Ana: Ao pensarmos, então, já fazemos revolução? É isso?

J.C.C.: Não, nem todo o pensamento é potencialmente revolucionário. Um pensamento revolucionário se identifica por sua lógica básica, que são as informações genéticas que ele contém antes de tornar-se idéia. Como as idéias são todas irmãs, elas vivem trocando de roupas e por isso a dificuldade em identificar o tipo de matéria de que são feitas. As idéias cuja lógica coincide com a ordem social são conservadoras e as que destoam são revolucionárias. A dificuldade, porém, está em compreender as idéias que destoam, porque nosso aparelho cognitivo não está preparado para isso. Para tanto, recomendo aos meus alunos uma série de exercícios, que eu mesmo desenvolvi, de alongamento do aparelho cognitivo. São exercícios igualmente teóricos e práticos, a partir do estudo de línguas e fonética, realidades virtuais, drogas, sensações físicas e mentais.

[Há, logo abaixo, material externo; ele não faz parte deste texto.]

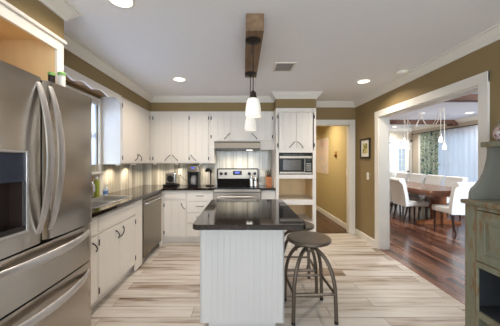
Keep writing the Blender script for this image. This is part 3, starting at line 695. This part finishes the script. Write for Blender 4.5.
# microwave
t = thing('microwave', 'stainless and black microwave in the niche of the tall cabinet', 'microwave', (.845, 4.25, 1.13))
MB().box(.585, 1.108, 4.01, 4.42, 1.136, 1.478, .004).build('casing', M['black'], t)
MB().box(.585, .995, 3.995, 4.010, 1.150, 1.178, .002).box(.585, 1.105, 3.995, 4.010, 1.395, 1.432, .002).box(.995, 1.105, 3.995, 4.010, 1.145, 1.172, .002).build('steel_band', M['steel_l'], t)
d = MB().box(.588, .975, 3.998, 4.010, 1.178, 1.395, .002).build('door', M['black'], t)
MB().box(.64, .93, 3.995, 3.999, 1.205, 1.372, .002).build('window', mat('microwave_window', srgb(84, 76, 68), .2, var=.08), d)
MB().tube([(.983, 3.998, 1.19), (.983, 3.972, 1.20), (.983, 3.972, 1.37), (.983, 3.998, 1.38)], .008).build('handle', M['steel_v'], d)
p = MB().box(1.0, 1.104, 3.998, 4.010, 1.178, 1.395, .002).build('control_panel', M['black'], t)
bt = MB()
for r in range(4):
    for k in range(3): bt.box(1.014+k*.027, 1.036+k*.027, 3.9955, 3.998, 1.195+r*.034, 1.217+r*.034)
bt.build('keypad', mat('grey_keys', srgb(170, 168, 160), .5), p)
MB().box(1.016, 1.09, 3.9955, 3.998, 1.345, 1.378).build('display', mat('dim_display', srgb(60, 72, 70), .2), p)
st = MB().box(.595, 1.10, 4.002, 4.010, 1.440, 1.470).build('vent_strip', M['black'], t)
vs = MB()
for x in (.66, .70, .74, .80, .84, .90, .94): vs.box(x, x+.024, 4.000, 4.002, 1.452, 1.459)
vs.build('vent_slots', mat('vent_grey', srgb(130, 132, 140), .4), st)

# ------------------------------------------------------------------ worktop items
Z = .911
coffee = t = thing('coffee_maker', 'black and steel drip coffee maker on the back worktop', 'coffee maker', (-.86, 4.40, Z))
MB().box(-.955, -.765, 4.28, 4.52, Z, .945, .01).box(-.955, -.765, 4.43, 4.52, .945, 1.16, .008).box(-.955, -.92, 4.30, 4.43, .945, 1.16, .006).box(-.80, -.765, 4.30, 4.43, .945, 1.16, .006).build('body', M['black'], t)
hd = MB().box(-.957, -.763, 4.28, 4.52, 1.158, 1.275, .014).build('brew_head', M['steel'], t)
MB().box(-.888, -.832, 4.277, 4.281, 1.222, 1.246).build('display', M['display'], hd)
MB().lathe(-.86, 4.355, [(.048, .946), (.058, .96), (.060, 1.02), (.048, 1.075), (.040, 1.09), (.042, 1.10)], 20).build('carafe', mat('carafe_glass', srgb(150, 146, 144), .08, var=.1, coat=.5), t)
t = thing('countertop_appliance', 'small silver box appliance with round black dial on a black tray', 'appliance', (-1.27, 4.42, Z))
MB().box(-1.39, -1.14, 4.32, 4.50, Z, .945, .008).build('tray', M['black'], t)
MB().box(-1.362, -1.168, 4.35, 4.48, .945, 1.145, .025, 3).build('body', M['silver'], t)
MB().lathe(-1.268, 4.345, [(.001, 0), (.045, 0), (.058, .003), (.060, .008)], 24, axis='Y', cz=1.04).build('dial', M['black'], t)
t = thing('banana_stand', 'black metal stand with hooked drooping top beside the range', 'stand', (-.62, 4.42, Z))
MB().lathe(-.585, 4.42, [(.075, Z), (.075, .922), (.06, .93), (.012, .934)], 20).build('base', M['black'], t)
MB().tube([(-.57, 4.42, .93), (-.57, 4.42, 1.10), (-.572, 4.42, 1.16)], .013).build('post', M['black'], t)
MB().tube([(-.556, 4.42, 1.145), (-.575, 4.42, 1.18), (-.605, 4.42, 1.195), (-.635, 4.42, 1.195), (-.665, 4.42, 1.17)], [.016, .026, .032, .032, .022], 10).build('hook', M['black'], t)
t = thing('knife_block', 'orange wooden knife block with black handled knives right of the range', 'knife block', (.455, 4.36, Z))
MB().prism([(4.31, Z), (4.43, Z), (4.43, 1.10), (4.33, 1.065)], 'X', .41, .50, .004).build('block', M['knifewood'], t)
for k, (x, h) in enumerate(((.425, .10), (.445, .12), (.465, .085), (.485, .13))):
    MB().box(x-.006, x+.006, 4.355, 4.385, 1.075, 1.075+h, .004).build('knife_handle', M['black'], t)
def outlet(name, label, x, z, w=.07, plug=False):
    t = thing(name, label, 'outlet' if 'outlet' in name else 'switch', (x, YB-.01, z))
    MB().box(x-w/2, x+w/2, YB-.014, YB-.008, z-.058, z+.058, .003).build('cover_plate', M['plate'], t)
    s = MB()
    for dz in (.024, -.024): s.box(x-.016, x+.016, YB-.0165, YB-.014, z+dz-.015, z+dz+.015, .004)
    s.build('sockets', M['jarwhite'], t); return t
outlet('power_outlet', 'cream wall outlet on the splash between silver appliance and coffee maker', -1.165, 1.155)
outlet('power_outlet', 'cream wall outlet on the splash right of the range', .365, 1.12, .09)
MB().tube([(-1.165, YB-.018, 1.13), (-1.15, YB-.045, 1.09), (-1.10, YB-.05, 1.03), (-1.02, YB-.06, .98), (-.95, YB-.11, .93)], .004, 6).build('power_cord', M['black'], coffee)

# under-cabinet lights
def puck(x, y, label, w=UNDER_W):
    t = thing('cabinet_light', label, 'light', (x, y, 1.308), 'round lights under the wall cabinets')
    MB().lathe(x, y, [(.035, 1.309), (.035, 1.298), (.028, 1.296)], 16).build('housing', M['white'], t)
    MB().lathe(x, y, [(.026, 1.2965), (.026, 1.295)], 16).build('lens', M['can_emit'], t)
    area('cabinet_light_lamp', (x, y, 1.29), (0, 0, -1), .05, .05, w, WARM, shape='DISK', spread=math.radians(140))
L_ = 'small round light under the left and back wall cabinets'
for x, y in ((-1.72, 3.45), (-1.72, 3.92), (-1.55, 4.40), (-1.18, 4.45), (-.75, 4.45)): puck(x, y, L_, UNDER_W if x < -1.5 else UNDER_W*.6)

# ------------------------------------------------------------------ island
IX0, IX1, IY0, IY1 = -.336, .322, 1.945, 2.86
t = thing('kitchen_island', 'white plank-panelled kitchen island base under the dark stone top', 'island', (0, 2.4, 0))
MB().box(IX0+.012, IX1-.012, IY0+.012, IY1-.012, .10, .873).box(IX0+.06, IX1-.06, IY0+.07, IY1-.07, 0, .10).build('body', M['island'], t)
def panel(u0, u1, p, side, axis, n):
    mb = MB(); w = (u1-u0)/n
    for k in range(n):
        a, b_ = u0+w*k+(.0003 if k else 0), u0+w*(k+1)-(.0003 if k < n-1 else 0); lo, hi = sorted((p, p+side*.012))
        if axis == 'Y': mb.box(a, b_, lo, hi, .095, .873, .0004)
        else: mb.box(lo, hi, a, b_, .095, .873, .0004)
    return mb.build('panel', M['island'], t)
panel(IX0, IX1, IY0, 1, 'Y', 14); panel(IX0, IX1, IY1-.012, 1, 'Y', 14); panel(IY0, IY1, IX0, 1, 'X', 12); panel(IY0, IY1, IX1-.012, 1, 'X', 12)
tag(MB().prism(rrect(-.358, .447, 1.75, 2.90, .03), 'Z', .873, .91, .006).build('island_countertop', M['granite']), 'dark polished stone top lying on the white kitchen island', 'countertop')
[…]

Estou negociando com a NASA um convênio para a utilização de suas técnicas de treinamento de astronautas e viagens pelo Sistema Solar. Talvez isso já seja possível no próximo ano através do Instituto Campbell.

Ana: A revolução de que fala é puramente cognitiva?

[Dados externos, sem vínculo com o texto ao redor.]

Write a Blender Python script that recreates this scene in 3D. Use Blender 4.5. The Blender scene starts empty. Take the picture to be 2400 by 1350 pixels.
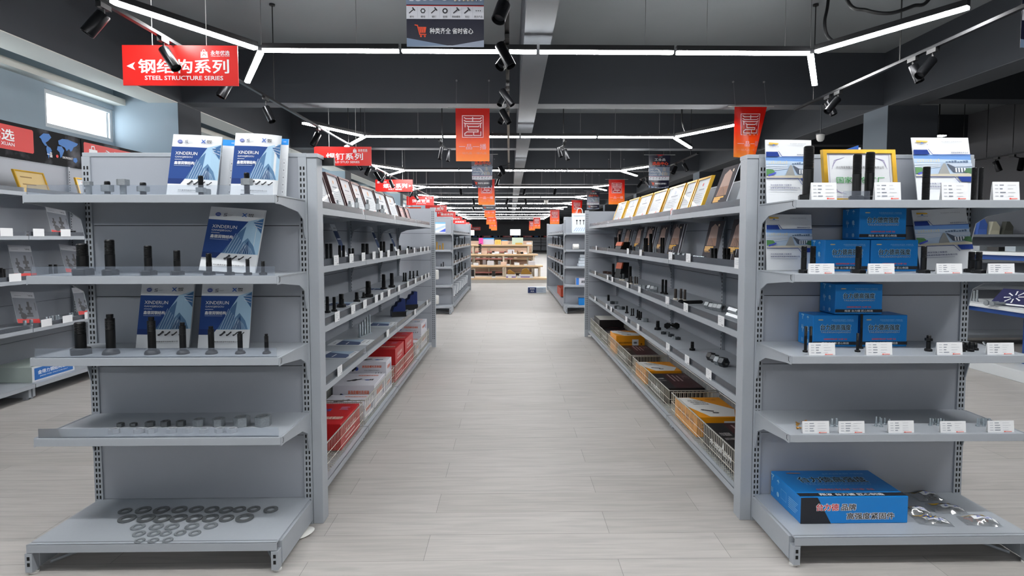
import bpy, bmesh, math, random
from mathutils import Vector, Matrix
random.seed(11)
SC = bpy.context.scene
COL = SC.collection

# ------------------------------------------------------------ camera
F, EYE = 1350.0, 1.30
YAW, PIT = math.radians(1.0), math.radians(3.1)
PX = 1195 + F * math.tan(YAW)
PY = 558 + F * math.tan(PIT) / math.cos(YAW)
cam = bpy.data.cameras.new('camera')
cam.sensor_width = 36.0
cam.lens = F / 2400 * 36.0
cam.shift_x = (1200 - PX) / 2400
cam.shift_y = (PY - 675) / 2400
cam.clip_start, cam.clip_end = 0.05, 300
camo = bpy.data.objects.new('camera', cam)
camo.location = (0, 0, EYE)
camo.rotation_euler = (math.pi / 2 - PIT, 0, -YAW)
COL.objects.link(camo)
SC.camera = camo

# ------------------------------------------------------------ world and exposure
W = bpy.data.worlds.new('world')
SC.world = W
W.use_nodes = True
W.node_tree.nodes['Background'].inputs[0].default_value = (0.86, 0.94, 1.0, 1)
W.node_tree.nodes['Background'].inputs[1].default_value = 8.5
SC.view_settings.view_transform = 'Standard'
SC.view_settings.look = 'None'
SC.view_settings.gamma = 1.0
SC.view_settings.use_curve_mapping = False
SC.view_settings.exposure = 0.0
SC.cycles.max_bounces = 8
SC.cycles.diffuse_bounces = 4
SC.cycles.transparent_max_bounces = 16
SC.cycles.sample_clamp_indirect = 6.0
SC.cycles.caustics_reflective = False
SC.cycles.caustics_refractive = False
TUBE_POWER = 86.0

# ------------------------------------------------------------ pixel -> point on a known plane of the place
_cy, _sy, _cp, _sp = math.cos(YAW), math.sin(YAW), math.cos(PIT), math.sin(PIT)
_FW, _RT, _UP = (_sy * _cp, _cy * _cp, -_sp), (_cy, -_sy, 0.0), (_sy * _sp, _cy * _sp, _cp)
def ray(x, y):
    a, b = (x - PX) / F, -(y - PY) / F
    return [_FW[i] + a * _RT[i] + b * _UP[i] for i in range(3)]
def at_z(x, y, z):
    r = ray(x, y); t = (z - EYE) / r[2]
    return Vector((r[0] * t, r[1] * t, z))
def at_y(x, y, Y):
    r = ray(x, y); t = Y / r[1]
    return Vector((r[0] * t, Y, EYE + r[2] * t))
def at_x(x, y, X):
    r = ray(x, y); t = X / r[0]
    return Vector((X, r[1] * t, EYE + r[2] * t))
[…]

J.C.C.: Não existem revoluções puramente cognitivas e este é o ponto-chave do meu pensamento. Se você está preocupada com a transição da humanidade para uma sociedade melhor, é o que quero também, e esse desejo orienta todo o meu trabalho acadêmico. Não me envolvo com partidos, sindicatos, ONGs, administrações ou governos, mas minha produção é integralmente política. A maneira como trabalho é procurando identificar qual é a lógica de base de uma sociedade melhor, mais justa, de respeito aos seres humanos, animais e vegetais. Todo o meu projeto está em descobrir o código genético dessa sociedade através do estudo de idéias hoje presentes e fragmentadas. Vou identificando e coletando aqui e ali estas séries de combinações informacionais para lançá-las em solo fértil e fazê-las frutificar em um novo mundo.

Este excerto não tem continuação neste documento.